Speaking of primary goal:

I want give Lua code access to functions implemented by my C program
that can block while they wait for something to be ready, but the
program might also want to do other things while it's waiting, and I'd
rather not make that happen using OS threads. 

If you want to yield from your blocking c function and be able to continue it's execution later, you have to restore it's stack frame.

Have a look at this: 
https://stackoverflow.com/questions/17478264/implementing-yield-in-c

Have you considered different approach here?

You can run the blocking c code in a separate process and communicate with it via sockets/pipes/shared mem.

Or you can split your blocking code into several non-blocking pieces and teach your Lua code to control their exec order, handling necessary signals/events.

On Tue, 31 Oct 2023 at 07:55, Thomas Jericke <tje@indel.ch> wrote:
Am 31.10.2023 um 10:43 schrieb bil til:
Am Di., 31. Okt. 2023 um 09:24 Uhr schrieb Thijs Schreijer
<thijs@thijsschreijer.nl>:

      

      
imho it should be dealt with on a Lua level. I actually discussed this with Roberto during the 2022 Lua workshop, and he had some ideas like a "goto" for coroutines. So hopefully we'll see this fixed in the next Lua version.

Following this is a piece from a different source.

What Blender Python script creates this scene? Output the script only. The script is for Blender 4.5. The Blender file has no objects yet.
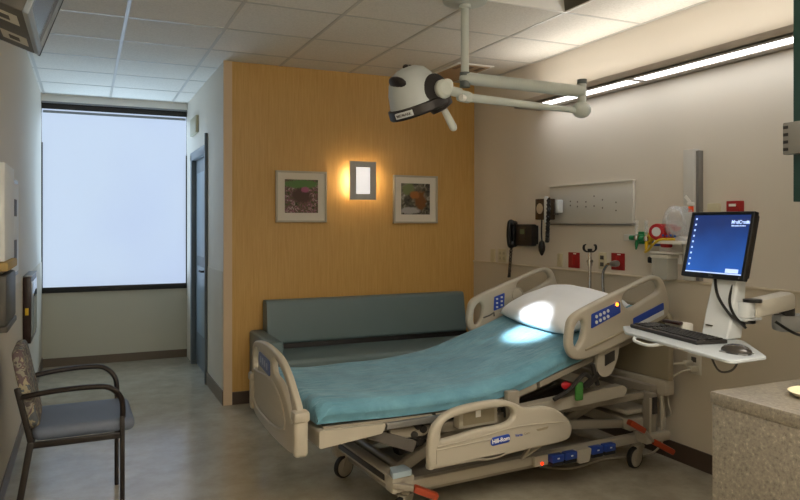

I would be surprised if this would work in Lua at all, as coroutines
in Lua are by principle cooperatively multitasking, not in "any
preemtive way"... .

(...)

... why Lua does not support pre-emptive multithreading is explained
very clearly in Roberto's book Programming in Lua... . I think he is
very correct and adding pre-emptive multithreading to Lua sound a bit
like a "Halloween proposal" to me, sorry.... . I am not a big friend
of pre-emptive multitasking, also not in Windows... . If you like
pre-emptive things so much, you can without problems start Lua on
different pre-emptive machines of your operating system (like e. g.
Windows...).

I don't think that a "yield_to" or something equivalent is the same as pre-emptive multitasking.
The yield will still be from a very specific point in code, the call to the function.
So actually if you are writing a script it doesn't change anything, as you already need to consider that in Lua any function can yield.